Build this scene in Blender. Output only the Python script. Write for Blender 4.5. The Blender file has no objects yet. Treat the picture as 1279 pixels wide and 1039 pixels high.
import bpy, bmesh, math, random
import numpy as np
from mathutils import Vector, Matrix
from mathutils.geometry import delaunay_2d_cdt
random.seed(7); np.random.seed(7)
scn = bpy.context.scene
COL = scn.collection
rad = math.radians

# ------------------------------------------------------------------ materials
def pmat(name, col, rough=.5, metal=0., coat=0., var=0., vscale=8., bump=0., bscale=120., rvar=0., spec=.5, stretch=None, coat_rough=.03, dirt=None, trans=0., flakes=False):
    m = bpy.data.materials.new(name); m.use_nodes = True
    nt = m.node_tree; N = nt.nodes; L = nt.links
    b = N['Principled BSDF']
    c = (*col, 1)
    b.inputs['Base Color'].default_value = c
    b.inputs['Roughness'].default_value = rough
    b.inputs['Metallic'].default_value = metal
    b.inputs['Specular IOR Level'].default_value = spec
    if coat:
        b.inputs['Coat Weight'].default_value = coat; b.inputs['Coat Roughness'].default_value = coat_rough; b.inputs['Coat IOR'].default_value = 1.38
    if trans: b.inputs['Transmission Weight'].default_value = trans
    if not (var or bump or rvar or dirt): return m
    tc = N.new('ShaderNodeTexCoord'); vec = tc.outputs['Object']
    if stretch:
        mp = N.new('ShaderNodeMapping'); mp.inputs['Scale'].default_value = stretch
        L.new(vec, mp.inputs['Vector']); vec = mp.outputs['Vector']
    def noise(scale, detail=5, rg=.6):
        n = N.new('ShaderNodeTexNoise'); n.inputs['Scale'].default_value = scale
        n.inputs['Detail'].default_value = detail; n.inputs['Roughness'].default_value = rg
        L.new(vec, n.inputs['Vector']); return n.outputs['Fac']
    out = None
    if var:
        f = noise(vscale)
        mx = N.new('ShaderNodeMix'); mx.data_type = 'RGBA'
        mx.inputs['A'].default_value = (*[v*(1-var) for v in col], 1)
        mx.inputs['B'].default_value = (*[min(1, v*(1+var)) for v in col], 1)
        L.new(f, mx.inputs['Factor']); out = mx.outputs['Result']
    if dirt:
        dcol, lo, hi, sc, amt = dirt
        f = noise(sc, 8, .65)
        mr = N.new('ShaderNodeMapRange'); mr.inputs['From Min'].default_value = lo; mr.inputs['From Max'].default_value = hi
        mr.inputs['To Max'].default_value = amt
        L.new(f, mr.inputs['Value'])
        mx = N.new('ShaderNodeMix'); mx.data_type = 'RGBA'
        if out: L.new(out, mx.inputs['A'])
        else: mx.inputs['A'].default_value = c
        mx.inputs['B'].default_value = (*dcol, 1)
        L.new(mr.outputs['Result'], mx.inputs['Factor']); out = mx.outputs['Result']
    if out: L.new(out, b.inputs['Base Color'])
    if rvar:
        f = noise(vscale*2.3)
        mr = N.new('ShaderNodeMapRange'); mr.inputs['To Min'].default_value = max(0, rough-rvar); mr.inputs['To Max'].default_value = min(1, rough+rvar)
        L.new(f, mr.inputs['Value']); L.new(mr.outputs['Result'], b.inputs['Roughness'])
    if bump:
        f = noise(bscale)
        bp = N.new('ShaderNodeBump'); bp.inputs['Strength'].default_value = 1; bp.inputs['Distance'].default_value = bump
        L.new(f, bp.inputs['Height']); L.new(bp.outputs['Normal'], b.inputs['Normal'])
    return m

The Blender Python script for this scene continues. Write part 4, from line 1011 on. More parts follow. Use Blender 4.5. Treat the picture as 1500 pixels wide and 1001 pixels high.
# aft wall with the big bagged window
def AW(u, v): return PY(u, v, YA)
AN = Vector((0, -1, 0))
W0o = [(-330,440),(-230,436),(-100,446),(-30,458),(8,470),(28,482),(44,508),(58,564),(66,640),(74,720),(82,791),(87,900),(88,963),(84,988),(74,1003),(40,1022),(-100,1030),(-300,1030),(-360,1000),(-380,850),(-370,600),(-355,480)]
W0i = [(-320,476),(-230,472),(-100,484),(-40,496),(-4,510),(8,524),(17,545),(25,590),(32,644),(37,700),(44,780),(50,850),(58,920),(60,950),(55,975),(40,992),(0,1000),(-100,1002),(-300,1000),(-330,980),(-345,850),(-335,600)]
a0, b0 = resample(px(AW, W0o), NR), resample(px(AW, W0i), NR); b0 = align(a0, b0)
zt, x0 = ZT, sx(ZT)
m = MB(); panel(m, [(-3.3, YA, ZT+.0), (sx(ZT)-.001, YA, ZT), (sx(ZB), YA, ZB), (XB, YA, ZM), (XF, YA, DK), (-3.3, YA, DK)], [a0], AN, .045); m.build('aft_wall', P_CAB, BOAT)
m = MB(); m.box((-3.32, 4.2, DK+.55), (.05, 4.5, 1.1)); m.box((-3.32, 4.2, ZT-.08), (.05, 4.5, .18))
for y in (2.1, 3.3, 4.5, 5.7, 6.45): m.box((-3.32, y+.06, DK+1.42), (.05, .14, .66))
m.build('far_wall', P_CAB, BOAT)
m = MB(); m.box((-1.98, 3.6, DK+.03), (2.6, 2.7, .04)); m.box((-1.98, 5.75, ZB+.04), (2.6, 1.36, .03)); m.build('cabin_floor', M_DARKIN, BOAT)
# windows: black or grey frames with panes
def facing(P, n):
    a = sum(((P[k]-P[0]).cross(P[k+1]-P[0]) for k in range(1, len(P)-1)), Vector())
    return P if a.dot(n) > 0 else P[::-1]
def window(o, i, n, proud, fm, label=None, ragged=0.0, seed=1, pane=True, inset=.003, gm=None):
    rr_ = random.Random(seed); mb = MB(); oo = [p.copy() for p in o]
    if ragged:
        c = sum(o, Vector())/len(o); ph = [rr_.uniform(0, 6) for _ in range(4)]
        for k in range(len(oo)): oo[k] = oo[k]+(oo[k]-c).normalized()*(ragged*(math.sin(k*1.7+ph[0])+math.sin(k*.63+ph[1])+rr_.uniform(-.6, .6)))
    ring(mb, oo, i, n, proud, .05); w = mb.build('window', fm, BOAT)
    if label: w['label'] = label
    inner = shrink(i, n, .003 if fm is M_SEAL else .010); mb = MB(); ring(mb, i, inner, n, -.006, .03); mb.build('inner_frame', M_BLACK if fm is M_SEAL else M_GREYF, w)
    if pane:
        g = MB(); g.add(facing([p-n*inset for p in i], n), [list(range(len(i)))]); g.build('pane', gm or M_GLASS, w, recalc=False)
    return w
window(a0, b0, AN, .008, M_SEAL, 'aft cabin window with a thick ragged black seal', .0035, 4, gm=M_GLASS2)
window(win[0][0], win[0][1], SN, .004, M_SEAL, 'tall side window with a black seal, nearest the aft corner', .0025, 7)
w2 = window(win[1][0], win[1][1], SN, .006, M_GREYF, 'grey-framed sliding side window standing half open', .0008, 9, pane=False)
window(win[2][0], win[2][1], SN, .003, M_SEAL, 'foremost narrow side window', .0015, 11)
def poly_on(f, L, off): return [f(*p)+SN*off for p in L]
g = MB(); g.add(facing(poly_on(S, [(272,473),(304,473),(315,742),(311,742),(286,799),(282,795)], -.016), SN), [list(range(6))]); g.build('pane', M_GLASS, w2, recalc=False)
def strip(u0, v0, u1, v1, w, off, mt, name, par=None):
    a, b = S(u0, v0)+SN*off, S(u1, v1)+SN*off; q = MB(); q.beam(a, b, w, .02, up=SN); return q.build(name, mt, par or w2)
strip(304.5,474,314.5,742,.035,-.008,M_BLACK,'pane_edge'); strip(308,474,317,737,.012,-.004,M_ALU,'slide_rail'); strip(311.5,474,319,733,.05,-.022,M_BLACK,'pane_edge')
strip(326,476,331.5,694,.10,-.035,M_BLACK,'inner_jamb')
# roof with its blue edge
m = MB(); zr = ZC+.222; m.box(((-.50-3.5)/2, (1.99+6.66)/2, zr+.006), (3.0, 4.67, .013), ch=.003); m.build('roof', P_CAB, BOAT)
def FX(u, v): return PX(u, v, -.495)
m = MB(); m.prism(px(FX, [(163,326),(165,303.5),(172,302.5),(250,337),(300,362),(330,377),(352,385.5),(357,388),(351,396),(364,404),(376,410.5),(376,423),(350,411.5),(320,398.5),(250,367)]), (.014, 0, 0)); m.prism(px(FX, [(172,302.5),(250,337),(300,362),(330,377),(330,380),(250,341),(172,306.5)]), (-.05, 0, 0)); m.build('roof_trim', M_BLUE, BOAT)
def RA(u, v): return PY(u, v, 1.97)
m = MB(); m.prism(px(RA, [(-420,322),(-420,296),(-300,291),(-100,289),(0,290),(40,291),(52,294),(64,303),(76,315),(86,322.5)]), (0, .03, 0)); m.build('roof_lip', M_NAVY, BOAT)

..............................

### Stated exercise:
Quote only the stretch of lines that starts the data above and ends with the line containing "rad = math.radians", both included.

### Output of the task:
Build this scene in Blender. Output only the Python script. Write for Blender 4.5. The Blender file has no objects yet. Treat the picture as 1279 pixels wide and 1039 pixels high.
import bpy, bmesh, math, random
import numpy as np
from mathutils import Vector, Matrix
from mathutils.geometry import delaunay_2d_cdt
random.seed(7); np.random.seed(7)
scn = bpy.context.scene
COL = scn.collection
rad = math.radians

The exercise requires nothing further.